The request: Copy all of the material below exactly.

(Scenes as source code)
-- start --
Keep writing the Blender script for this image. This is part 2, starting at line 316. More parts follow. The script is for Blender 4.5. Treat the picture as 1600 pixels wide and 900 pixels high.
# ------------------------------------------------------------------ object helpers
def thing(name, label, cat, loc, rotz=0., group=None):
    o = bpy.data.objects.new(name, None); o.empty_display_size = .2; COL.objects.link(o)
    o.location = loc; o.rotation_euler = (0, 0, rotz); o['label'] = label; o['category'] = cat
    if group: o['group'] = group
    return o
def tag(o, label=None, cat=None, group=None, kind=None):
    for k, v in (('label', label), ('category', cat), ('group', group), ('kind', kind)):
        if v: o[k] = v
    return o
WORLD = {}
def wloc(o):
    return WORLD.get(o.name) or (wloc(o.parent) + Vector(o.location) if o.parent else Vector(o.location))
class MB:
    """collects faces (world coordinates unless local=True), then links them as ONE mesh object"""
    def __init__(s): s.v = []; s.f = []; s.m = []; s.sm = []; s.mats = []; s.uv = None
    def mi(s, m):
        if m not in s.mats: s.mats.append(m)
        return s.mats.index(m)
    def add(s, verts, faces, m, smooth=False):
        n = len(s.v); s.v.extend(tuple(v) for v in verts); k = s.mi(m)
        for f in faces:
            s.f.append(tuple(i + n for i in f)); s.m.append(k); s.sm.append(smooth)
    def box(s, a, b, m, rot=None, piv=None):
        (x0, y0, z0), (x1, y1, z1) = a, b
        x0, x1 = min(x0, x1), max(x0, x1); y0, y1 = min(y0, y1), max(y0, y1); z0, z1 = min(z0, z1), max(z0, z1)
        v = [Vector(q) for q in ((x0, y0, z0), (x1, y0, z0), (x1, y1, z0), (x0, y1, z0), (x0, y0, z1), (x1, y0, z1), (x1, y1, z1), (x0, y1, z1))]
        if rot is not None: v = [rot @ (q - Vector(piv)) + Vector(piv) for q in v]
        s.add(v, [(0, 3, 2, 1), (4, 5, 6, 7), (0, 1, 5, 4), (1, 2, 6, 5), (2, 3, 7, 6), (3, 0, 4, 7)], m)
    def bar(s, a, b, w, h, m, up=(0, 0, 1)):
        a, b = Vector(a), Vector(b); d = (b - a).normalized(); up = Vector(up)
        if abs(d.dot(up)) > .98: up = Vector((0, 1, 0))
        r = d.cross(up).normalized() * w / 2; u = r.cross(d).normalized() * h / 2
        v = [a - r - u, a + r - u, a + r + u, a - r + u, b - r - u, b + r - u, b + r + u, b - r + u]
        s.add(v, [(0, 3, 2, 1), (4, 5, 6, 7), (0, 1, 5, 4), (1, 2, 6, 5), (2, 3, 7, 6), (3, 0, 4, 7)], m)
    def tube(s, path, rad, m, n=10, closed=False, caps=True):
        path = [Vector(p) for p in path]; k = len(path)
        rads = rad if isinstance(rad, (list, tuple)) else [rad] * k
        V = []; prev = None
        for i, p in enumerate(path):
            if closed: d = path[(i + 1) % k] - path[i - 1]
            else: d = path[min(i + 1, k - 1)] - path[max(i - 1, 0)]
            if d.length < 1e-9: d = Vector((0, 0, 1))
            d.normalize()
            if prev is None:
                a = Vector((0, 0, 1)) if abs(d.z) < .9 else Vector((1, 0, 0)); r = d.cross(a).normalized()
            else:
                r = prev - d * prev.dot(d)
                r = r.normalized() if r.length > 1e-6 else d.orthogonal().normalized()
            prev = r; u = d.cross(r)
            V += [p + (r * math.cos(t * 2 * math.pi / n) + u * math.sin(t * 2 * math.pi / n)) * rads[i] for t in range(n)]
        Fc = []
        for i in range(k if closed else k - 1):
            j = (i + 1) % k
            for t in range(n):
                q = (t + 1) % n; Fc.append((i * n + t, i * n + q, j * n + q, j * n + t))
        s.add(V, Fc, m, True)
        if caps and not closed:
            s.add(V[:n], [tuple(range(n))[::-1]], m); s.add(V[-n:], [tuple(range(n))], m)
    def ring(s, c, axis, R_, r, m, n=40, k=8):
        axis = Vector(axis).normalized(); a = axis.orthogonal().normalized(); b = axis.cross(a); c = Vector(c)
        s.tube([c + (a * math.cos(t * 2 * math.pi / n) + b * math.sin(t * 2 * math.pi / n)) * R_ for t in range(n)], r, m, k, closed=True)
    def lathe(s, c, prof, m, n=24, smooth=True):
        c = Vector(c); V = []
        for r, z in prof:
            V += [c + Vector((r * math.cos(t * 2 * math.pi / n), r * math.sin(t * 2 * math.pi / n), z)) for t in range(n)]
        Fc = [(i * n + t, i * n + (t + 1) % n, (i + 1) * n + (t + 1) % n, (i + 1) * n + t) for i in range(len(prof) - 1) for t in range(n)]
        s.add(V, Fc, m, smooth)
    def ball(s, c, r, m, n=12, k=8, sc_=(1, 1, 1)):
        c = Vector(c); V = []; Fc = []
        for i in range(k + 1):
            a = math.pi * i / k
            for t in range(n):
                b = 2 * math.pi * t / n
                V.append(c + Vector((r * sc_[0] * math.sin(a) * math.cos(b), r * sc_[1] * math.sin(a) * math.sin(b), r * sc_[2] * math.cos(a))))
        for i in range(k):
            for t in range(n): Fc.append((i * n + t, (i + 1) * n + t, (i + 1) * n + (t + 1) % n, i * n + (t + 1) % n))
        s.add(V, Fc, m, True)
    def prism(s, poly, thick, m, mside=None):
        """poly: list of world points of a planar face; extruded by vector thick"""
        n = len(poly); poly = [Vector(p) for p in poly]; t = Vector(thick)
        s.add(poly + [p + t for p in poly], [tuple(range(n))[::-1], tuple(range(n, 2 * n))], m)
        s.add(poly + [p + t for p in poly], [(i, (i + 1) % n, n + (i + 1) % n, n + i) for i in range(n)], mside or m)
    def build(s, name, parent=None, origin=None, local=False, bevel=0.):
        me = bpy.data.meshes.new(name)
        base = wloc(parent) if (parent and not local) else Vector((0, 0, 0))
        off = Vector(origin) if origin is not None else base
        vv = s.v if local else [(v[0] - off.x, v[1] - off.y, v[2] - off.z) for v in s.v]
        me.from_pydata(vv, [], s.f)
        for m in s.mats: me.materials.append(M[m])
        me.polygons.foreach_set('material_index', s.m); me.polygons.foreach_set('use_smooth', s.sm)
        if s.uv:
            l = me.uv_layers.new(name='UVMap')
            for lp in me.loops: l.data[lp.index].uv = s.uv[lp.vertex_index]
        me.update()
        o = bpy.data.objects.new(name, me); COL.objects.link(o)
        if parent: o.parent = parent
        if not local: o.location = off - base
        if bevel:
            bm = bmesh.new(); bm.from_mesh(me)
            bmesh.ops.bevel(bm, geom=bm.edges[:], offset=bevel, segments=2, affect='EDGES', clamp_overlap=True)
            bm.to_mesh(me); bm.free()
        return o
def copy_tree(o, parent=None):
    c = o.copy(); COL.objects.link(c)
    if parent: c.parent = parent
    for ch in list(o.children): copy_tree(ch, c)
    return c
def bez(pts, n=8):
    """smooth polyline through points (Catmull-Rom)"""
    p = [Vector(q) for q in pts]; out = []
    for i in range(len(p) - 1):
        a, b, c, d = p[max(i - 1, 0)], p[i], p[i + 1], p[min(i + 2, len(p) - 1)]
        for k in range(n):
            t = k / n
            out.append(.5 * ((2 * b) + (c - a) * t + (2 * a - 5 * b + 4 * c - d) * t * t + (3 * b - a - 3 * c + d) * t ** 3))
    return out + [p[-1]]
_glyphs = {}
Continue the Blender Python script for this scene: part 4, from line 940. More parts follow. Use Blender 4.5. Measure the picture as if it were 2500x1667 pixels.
-- end --
Response to this exercise:
Keep writing the Blender script for this image. This is part 2, starting at line 316. More parts follow. The script is for Blender 4.5. Treat the picture as 1600 pixels wide and 900 pixels high.
# ------------------------------------------------------------------ object helpers
def thing(name, label, cat, loc, rotz=0., group=None):
    o = bpy.data.objects.new(name, None); o.empty_display_size = .2; COL.objects.link(o)
    o.location = loc; o.rotation_euler = (0, 0, rotz); o['label'] = label; o['category'] = cat
    if group: o['group'] = group
    return o
def tag(o, label=None, cat=None, group=None, kind=None):
    for k, v in (('label', label), ('category', cat), ('group', group), ('kind', kind)):
        if v: o[k] = v
    return o
WORLD = {}
def wloc(o):
    return WORLD.get(o.name) or (wloc(o.parent) + Vector(o.location) if o.parent else Vector(o.location))
class MB:
    """collects faces (world coordinates unless local=True), then links them as ONE mesh object"""
    def __init__(s): s.v = []; s.f = []; s.m = []; s.sm = []; s.mats = []; s.uv = None
    def mi(s, m):
        if m not in s.mats: s.mats.append(m)
        return s.mats.index(m)
    def add(s, verts, faces, m, smooth=False):
        n = len(s.v); s.v.extend(tuple(v) for v in verts); k = s.mi(m)
        for f in faces:
            s.f.append(tuple(i + n for i in f)); s.m.append(k); s.sm.append(smooth)
    def box(s, a, b, m, rot=None, piv=None):
        (x0, y0, z0), (x1, y1, z1) = a, b
        x0, x1 = min(x0, x1), max(x0, x1); y0, y1 = min(y0, y1), max(y0, y1); z0, z1 = min(z0, z1), max(z0, z1)
        v = [Vector(q) for q in ((x0, y0, z0), (x1, y0, z0), (x1, y1, z0), (x0, y1, z0), (x0, y0, z1), (x1, y0, z1), (x1, y1, z1), (x0, y1, z1))]
        if rot is not None: v = [rot @ (q - Vector(piv)) + Vector(piv) for q in v]
        s.add(v, [(0, 3, 2, 1), (4, 5, 6, 7), (0, 1, 5, 4), (1, 2, 6, 5), (2, 3, 7, 6), (3, 0, 4, 7)], m)
    def bar(s, a, b, w, h, m, up=(0, 0, 1)):
        a, b = Vector(a), Vector(b); d = (b - a).normalized(); up = Vector(up)
        if abs(d.dot(up)) > .98: up = Vector((0, 1, 0))
        r = d.cross(up).normalized() * w / 2; u = r.cross(d).normalized() * h / 2
        v = [a - r - u, a + r - u, a + r + u, a - r + u, b - r - u, b + r - u, b + r + u, b - r + u]
        s.add(v, [(0, 3, 2, 1), (4, 5, 6, 7), (0, 1, 5, 4), (1, 2, 6, 5), (2, 3, 7, 6), (3, 0, 4, 7)], m)
    def tube(s, path, rad, m, n=10, closed=False, caps=True):
        path = [Vector(p) for p in path]; k = len(path)
        rads = rad if isinstance(rad, (list, tuple)) else [rad] * k
        V = []; prev = None
        for i, p in enumerate(path):
            if closed: d = path[(i + 1) % k] - path[i - 1]
            else: d = path[min(i + 1, k - 1)] - path[max(i - 1, 0)]
            if d.length < 1e-9: d = Vector((0, 0, 1))
            d.normalize()
            if prev is None:
                a = Vector((0, 0, 1)) if abs(d.z) < .9 else Vector((1, 0, 0)); r = d.cross(a).normalized()
            else:
                r = prev - d * prev.dot(d)
                r = r.normalized() if r.length > 1e-6 else d.orthogonal().normalized()
            prev = r; u = d.cross(r)
            V += [p + (r * math.cos(t * 2 * math.pi / n) + u * math.sin(t * 2 * math.pi / n)) * rads[i] for t in range(n)]
        Fc = []
        for i in range(k if closed else k - 1):
            j = (i + 1) % k
            for t in range(n):
                q = (t + 1) % n; Fc.append((i * n + t, i * n + q, j * n + q, j * n + t))
        s.add(V, Fc, m, True)
        if caps and not closed:
            s.add(V[:n], [tuple(range(n))[::-1]], m); s.add(V[-n:], [tuple(range(n))], m)
    def ring(s, c, axis, R_, r, m, n=40, k=8):
        axis = Vector(axis).normalized(); a = axis.orthogonal().normalized(); b = axis.cross(a); c = Vector(c)
        s.tube([c + (a * math.cos(t * 2 * math.pi / n) + b * math.sin(t * 2 * math.pi / n)) * R_ for t in range(n)], r, m, k, closed=True)
    def lathe(s, c, prof, m, n=24, smooth=True):
        c = Vector(c); V = []
        for r, z in prof:
            V += [c + Vector((r * math.cos(t * 2 * math.pi / n), r * math.sin(t * 2 * math.pi / n), z)) for t in range(n)]
        Fc = [(i * n + t, i * n + (t + 1) % n, (i + 1) * n + (t + 1) % n, (i + 1) * n + t) for i in range(len(prof) - 1) for t in range(n)]
        s.add(V, Fc, m, smooth)
    def ball(s, c, r, m, n=12, k=8, sc_=(1, 1, 1)):
        c = Vector(c); V = []; Fc = []
        for i in range(k + 1):
            a = math.pi * i / k
            for t in range(n):
                b = 2 * math.pi * t / n
                V.append(c + Vector((r * sc_[0] * math.sin(a) * math.cos(b), r * sc_[1] * math.sin(a) * math.sin(b), r * sc_[2] * math.cos(a))))
        for i in range(k):
            for t in range(n): Fc.append((i * n + t, (i + 1) * n + t, (i + 1) * n + (t + 1) % n, i * n + (t + 1) % n))
        s.add(V, Fc, m, True)
    def prism(s, poly, thick, m, mside=None):
        """poly: list of world points of a planar face; extruded by vector thick"""
        n = len(poly); poly = [Vector(p) for p in poly]; t = Vector(thick)
        s.add(poly + [p + t for p in poly], [tuple(range(n))[::-1], tuple(range(n, 2 * n))], m)
        s.add(poly + [p + t for p in poly], [(i, (i + 1) % n, n + (i + 1) % n, n + i) for i in range(n)], mside or m)
    def build(s, name, parent=None, origin=None, local=False, bevel=0.):
        me = bpy.data.meshes.new(name)
        base = wloc(parent) if (parent and not local) else Vector((0, 0, 0))
        off = Vector(origin) if origin is not None else base
        vv = s.v if local else [(v[0] - off.x, v[1] - off.y, v[2] - off.z) for v in s.v]
        me.from_pydata(vv, [], s.f)
        for m in s.mats: me.materials.append(M[m])
        me.polygons.foreach_set('material_index', s.m); me.polygons.foreach_set('use_smooth', s.sm)
        if s.uv:
            l = me.uv_layers.new(name='UVMap')
            for lp in me.loops: l.data[lp.index].uv = s.uv[lp.vertex_index]
        me.update()
        o = bpy.data.objects.new(name, me); COL.objects.link(o)
        if parent: o.parent = parent
        if not local: o.location = off - base
        if bevel:
            bm = bmesh.new(); bm.from_mesh(me)
            bmesh.ops.bevel(bm, geom=bm.edges[:], offset=bevel, segments=2, affect='EDGES', clamp_overlap=True)
            bm.to_mesh(me); bm.free()
        return o
def copy_tree(o, parent=None):
    c = o.copy(); COL.objects.link(c)
    if parent: c.parent = parent
    for ch in list(o.children): copy_tree(ch, c)
    return c
def bez(pts, n=8):
    """smooth polyline through points (Catmull-Rom)"""
    p = [Vector(q) for q in pts]; out = []
    for i in range(len(p) - 1):
        a, b, c, d = p[max(i - 1, 0)], p[i], p[i + 1], p[min(i + 2, len(p) - 1)]
        for k in range(n):
            t = k / n
            out.append(.5 * ((2 * b) + (c - a) * t + (2 * a - 5 * b + 4 * c - d) * t * t + (3 * b - a - 3 * c + d) * t ** 3))
    return out + [p[-1]]
_glyphs = {}
Continue the Blender Python script for this scene: part 4, from line 940. More parts follow. Use Blender 4.5. Measure the picture as if it were 2500x1667 pixels.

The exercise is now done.